* SET PROBLEM *
Skip the pictures, please, and write out exactly the lines from the opening of the data through the line containing "from mathutils import Matrix, Vector".

********

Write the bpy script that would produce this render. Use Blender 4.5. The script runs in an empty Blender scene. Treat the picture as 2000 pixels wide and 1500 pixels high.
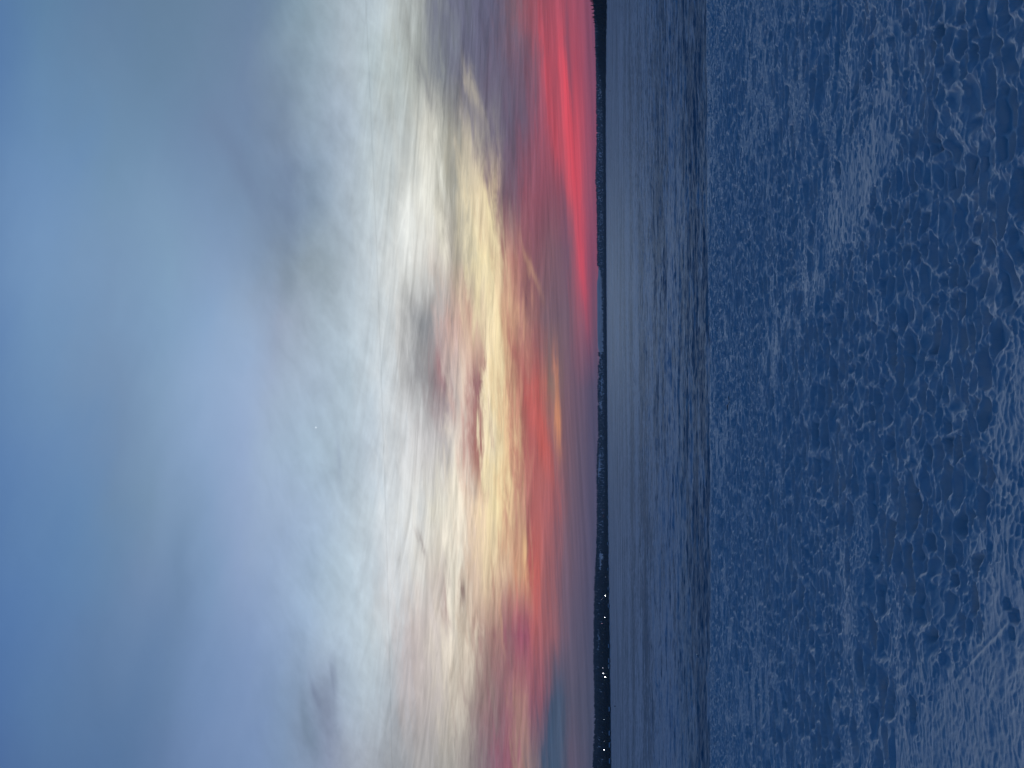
import bpy, math, random
import numpy as np
from mathutils import Matrix, Vector

random.seed(7)
scene = bpy.context.scene
col = scene.collection

# ------------------------------------------------------------------ camera
F_PX, CX, CY = 1500.0, 1000.0, 750.0          # focal length and centre in photograph pixels (2000 x 1500)
CAM_Z = 7.0                                    # metres above the frozen lake
BANK_Z = 5.4                                   # top of the snow bank the photographer stands on
PITCH = math.atan(183.75 / F_PX)
ROLL = math.atan(8.5 / 1500)
fwd = Vector((0, math.cos(PITCH), math.sin(PITCH)))
dwn = Vector((0, math.sin(PITCH), -math.cos(PITCH)))
wx = Vector((1, 0, 0))
# the phone was held sideways: picture left is up in the world
cam_r = dwn * math.cos(ROLL) - wx * math.sin(ROLL)
cam_u = wx * math.cos(ROLL) + dwn * math.sin(ROLL)
cam_data = bpy.data.cameras.new("camera")
cam = bpy.data.objects.new("camera", cam_data)
col.objects.link(cam)
M = Matrix.Identity(4)
for i in range(3):
    M[i][0] = cam_r[i]; M[i][1] = cam_u[i]; M[i][2] = -fwd[i]
M[2][3] = CAM_Z
cam.matrix_world = M
cam_data.sensor_width = 36.0
cam_data.lens = 36.0 * F_PX / 2000.0
cam_data.clip_start = 0.05
cam_data.clip_end = 60000
scene.camera = cam
scene.render.resolution_x = 1024
scene.render.resolution_y = 768
scene.view_settings.view_transform = 'Standard'
scene.view_settings.look = 'None'
scene.view_settings.exposure = 0.0
scene.view_settings.gamma = 1.0
scene.cycles.max_bounces = 6
scene.cycles.volume_bounces = 0
scene.cycles.diffuse_bounces = 1

def pix_dir(px, py):
    d = fwd + cam_r * ((px - CX) / F_PX) + cam_u * ((CY - py) / F_PX)
    return d.normalized()
def at_z(px, py, z):
    d = pix_dir(px, py)
    t = (z - CAM_Z) / d.z
    return Vector((d.x * t, d.y * t, z))
def at_dist(px, py, dist):
    d = pix_dir(px, py)
    t = dist / math.hypot(d.x, d.y)
    return Vector((d.x * t, d.y * t, CAM_Z + d.z * t))

# ------------------------------------------------------------------ sky
def s2l(c):
    c = c / 255.0
    return c / 12.92 if c <= 0.04045 else ((c + 0.055) / 1.055) ** 2.4

SKY = {   # azimuth column (photograph row) : heights (photograph x) and colours
0:"0 90 128 178;100 98 136 176;200 100 134 172;300 102 134 163;400 104 134 160;500 108 134 160;560 125 150 168;620 145 165 178;680 168 182 192;720 182 196 205;760 192 202 205;800 170 175 172;840 128 132 140;880 112 115 132;920 105 105 128;960 102 100 124;1000 125 100 112;1040 158 88 100;1080 175 85 100;1120 180 85 102;1155 170 85 105",
125:"0 92 130 182;100 104 142 185;200 106 140 176;300 105 138 168;400 108 138 165;500 115 138 165;560 130 152 170;620 152 170 185;680 175 188 198;720 185 200 205;780 180 188 185;820 160 165 160;860 125 130 140;900 110 112 130;940 104 103 125;1000 112 96 115;1045 140 90 105;1070 200 85 100;1100 175 85 100;1130 195 82 98;1150 165 85 105",
250:"0 98 136 188;100 108 146 192;200 112 148 184;300 112 146 178;400 112 140 170;480 115 140 168;540 122 142 165;600 150 168 185;660 165 180 198;700 180 195 205;740 192 202 205;800 185 190 188;840 200 200 190;870 170 170 160;890 135 135 130;910 195 185 165;940 140 135 140;980 105 98 118;1020 110 92 112;1060 160 85 102;1100 200 85 98;1130 215 85 98;1155 165 85 105",
375:"0 105 142 192;100 115 152 200;200 118 154 190;300 122 156 188;400 120 150 180;480 120 146 172;560 118 138 165;620 140 160 180;660 165 180 195;720 190 202 208;780 205 210 208;840 225 225 215;870 170 170 160;900 215 205 180;930 235 220 185;950 190 165 145;975 125 105 115;1000 118 92 110;1030 150 88 102;1080 145 85 100;1100 175 88 100;1120 225 88 100;1140 200 88 102;1160 150 85 108",
500:"0 108 145 196;100 120 156 202;200 124 158 196;300 130 165 195;400 132 160 190;500 130 155 180;560 132 150 168;620 150 165 175;660 155 170 182;700 185 198 208;760 215 220 220;820 228 228 222;860 205 195 185;890 165 160 148;920 220 210 180;950 248 232 185;975 200 165 140;1000 180 125 115;1040 140 92 102;1080 130 95 105;1110 125 92 108;1135 215 85 98;1150 170 85 105",
625:"0 105 142 195;100 115 152 198;200 122 156 195;300 130 165 198;400 138 170 202;500 150 175 200;550 150 165 185;600 158 172 190;650 165 182 195;700 190 203 213;740 205 215 220;790 200 200 198;830 150 152 155;860 190 175 172;890 200 160 150;920 228 205 175;960 248 232 190;985 225 190 150;1010 205 155 130;1040 150 105 105;1070 125 98 108;1110 118 95 108;1140 180 95 108;1158 120 90 110",
750:"0 102 140 192;100 112 148 194;200 120 152 190;300 130 163 195;400 142 172 203;500 155 180 208;560 160 178 202;620 165 182 200;680 178 195 208;740 205 215 222;780 205 207 208;830 150 150 152;860 150 130 135;890 215 205 195;915 205 170 160;935 165 115 115;955 240 225 190;980 230 205 160;1000 210 165 135;1030 180 105 100;1050 200 100 95;1075 150 120 105;1105 125 95 108;1130 118 92 108;1160 100 85 108",
875:"0 98 136 190;100 108 144 192;200 116 148 186;300 124 156 188;400 138 168 200;500 152 176 206;600 165 186 205;660 170 188 202;720 190 203 215;760 212 218 222;810 215 215 215;860 195 190 190;890 225 215 200;915 205 175 165;935 165 110 105;955 245 230 195;985 245 220 170;1010 205 150 125;1040 180 100 98;1065 175 105 100;1105 125 95 105;1130 110 92 108;1160 98 86 110",
1000:"0 94 132 186;100 102 140 188;200 110 144 182;300 118 150 180;400 130 160 192;500 148 172 202;600 165 185 208;660 172 190 208;700 190 205 215;760 214 220 224;820 222 222 218;860 225 220 205;890 235 225 210;915 230 210 190;940 240 215 180;970 245 228 180;1000 220 185 145;1025 180 125 115;1050 178 100 98;1080 170 100 102;1105 120 95 108;1160 95 86 110",
1125:"0 90 128 184;100 98 136 186;200 104 140 182;300 112 142 178;400 124 155 188;500 142 166 198;600 160 182 206;660 175 195 210;720 195 208 218;760 214 218 222;820 218 215 208;850 185 170 165;880 232 225 208;920 215 190 170;960 232 210 175;1000 190 150 130;1020 215 165 125;1045 185 105 98;1075 160 100 103;1100 118 95 110;1160 92 85 108",
1250:"0 86 124 180;100 94 130 182;200 98 132 176;300 106 138 176;400 118 148 184;500 132 158 192;600 152 174 202;650 172 190 208;720 192 206 215;760 198 204 208;800 195 182 182;840 215 205 198;880 225 215 200;915 215 200 180;940 170 140 132;975 165 125 120;1000 140 95 108;1020 160 90 105;1045 170 98 102;1080 150 100 106;1110 105 92 110;1160 86 84 106",
1375:"0 82 118 174;100 90 126 176;200 94 128 172;300 102 134 172;400 114 144 182;500 125 152 188;580 135 158 185;620 130 145 168;650 150 165 190;700 180 196 208;760 175 182 190;800 180 172 172;850 190 182 178;890 205 195 180;920 160 145 140;960 145 118 120;990 150 105 115;1010 170 130 120;1040 150 98 112;1060 150 92 105;1075 85 88 110;1095 72 88 112;1110 95 90 108;1160 84 84 104",
1500:"0 78 112 168;100 86 120 170;200 90 124 168;300 98 128 168;400 112 140 178;500 122 148 182;580 128 150 178;640 138 150 175;700 165 172 185;760 160 165 172;820 170 168 168;880 168 165 160;920 150 140 140;950 135 110 122;990 150 90 110;1015 165 135 125;1040 135 115 118;1060 88 92 112;1080 66 86 112;1095 72 88 112;1110 105 92 110;1160 80 82 102",
}
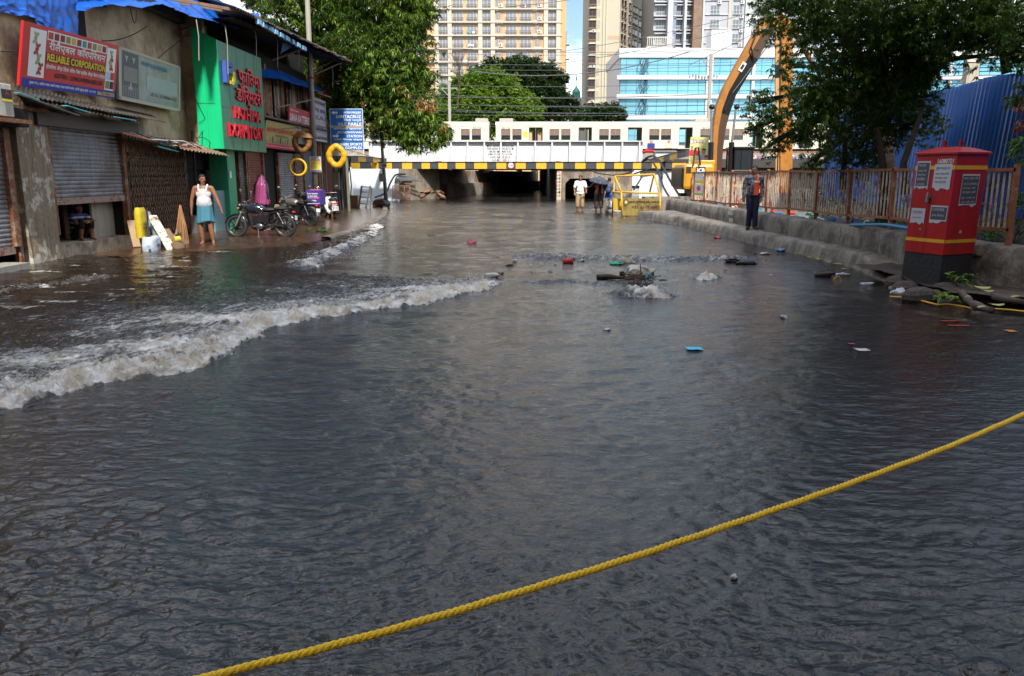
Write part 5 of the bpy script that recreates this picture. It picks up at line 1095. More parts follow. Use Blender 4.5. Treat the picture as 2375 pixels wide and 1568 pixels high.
# ---- rings hung from wires
def ring(label, c, R0, r0, m, shape=None, ax='y'):
    r = thing('life_ring', c, label, 'ring buoy', 'rings hung from the wire'); mb = MB(); pts = []; n = 44
    for i in range(n):
        a = 2 * math.pi * i / n; k = 1.0
        if shape: u, w = R0 * shape[0] * math.cos(a), R0 * shape[1] * math.sin(a) * (1 + .16 * abs(math.sin(a)) ** 6); k = 1 + .06 * math.sin(a * 9)
        else: u, w = R0 * math.cos(a), R0 * math.sin(a)
        pts.append((Vector(c) + Vector((u, .12 * u, w)), r0 * k))
    mb.tube([p for p, _ in pts], [q for _, q in pts], 12, closed=True); obj('ring', mb, m, r, smooth=True)
    return r
yv = mat('ring_yellow', (.62, .33, .012), .35, var=.25, scale=4, bump=.3, bscale=8); yb_ = mat('ring_brown', (.22, .10, .02), .5, var=.3, scale=5)
Yr = 31.0
r = ring('fat yellow ring with pointed top hanging beside the blue road sign', PY(780.5, 362, Yr), .275, .115, yv, (1.0, 1.12))
m = MB(); m.tube([PY(780, 342, Yr), PY(780, 322, Yr)], .012, 5); m.torus(PY(780, 386, Yr), .02, .01, 'y', 8, 5); obj('cord', m, M_['black'], r)
r = ring('thin bright yellow ring hanging in front of the grey shutter', PY(691, 388, Yr), .30, .045, mat('ring_bright', (.80, .45, .01), .3, var=.1))
m = MB(); m.tube([PY(691, 369, Yr), PY(688, 352, Yr)], .01, 5); obj('cord', m, M_['black'], r)
r = ring('dull brown ring hanging under a triangular plate left of the utility pole', PY(700, 330, Yr), .27, .10, yb_, (1.0, 1.0))
m = MB(); m.prism([PY(675, 316, Yr - .15), PY(721, 320, Yr - .15), PY(715, 310, Yr - .1), PY(690, 306, Yr - .1)], (0, .3, .02)); m.tube([PY(690, 352, Yr), PY(691, 292, Yr)], .02, 5); obj('plate', m, yb_, r)
wr = MB(); wr.tube([PY(640, 300, 29), PY(690, 296, Yr), PY(735, 322, 33), PY(780, 325, Yr), PY(892, 330, 41)], .012, 5); wr.tube([PY(770, 337, 31), PY(893, 372, 41)], .01, 4)
tag(obj('support_wire', wr, M_['black']), 'thin dark wires strung between the poles and carrying the rings', 'wire')

# ---- lattice gate
gy0, gy1 = PX(300, 430, XF + .1).y, PX(431, 430, XF + .1).y; gz1 = PX(300, 350, XF + .1).z + .15
gt = thing('lattice_gate', (XF + .1, (gy0 + gy1) / 2, 0), 'rusty collapsible lattice gate closing a dark shop', 'gate')
n = 24; m = MB()
for k in range(n + 1): y = gy0 + (gy1 - gy0) * k / n; m.bar((XF + .1, y, .1), (XF + .1, y + .03 * math.sin(k * 2.2), gz1), .022, .014)
obj('upright', m, mat('gate_bar', (.24, .155, .085), .7, col2=(.12, .05, .03), var=.3, scale=9), gt)
m = MB()
for zc in (.45, .95, 1.45, 1.95, 2.3):
    for k in range(n):
        y = gy0 + (gy1 - gy0) * k / n; dy = (gy1 - gy0) / n * 1.9
        m.bar((XF + .115, y, zc - .24), (XF + .115, y + dy, zc + .24), .008, .016); m.bar((XF + .13, y + dy, zc - .24), (XF + .13, y, zc + .24), .008, .016)
obj('lattice', m, mat('gate_cross', (.28, .18, .10), .7, col2=(.14, .07, .04), var=.3, scale=9), gt)
m = MB(); m.mm(XF - .05, XF + .1, gy0 - .14, gy0 - .04, 0, gz1 + .1); obj('gate_post', m, M_['wood'], gt)
m = MB(); m.mm(XF + .02, XF + .12, gy1 + .03, gy1 + .1, 0, gz1); m.tube([(XF + .2, gy1 + .5, 0), (XF + .2, gy1 + .5, 3)], .03, 6); obj('side_post', m, M_['black'], gt)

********

* REPLY TO THE TASK *
Write the bpy script that would produce this render. Use Blender 4.5. The script runs in an empty Blender scene. Treat the picture as 2000 pixels wide and 1500 pixels high.
import bpy, math, random
import numpy as np
from mathutils import Matrix, Vector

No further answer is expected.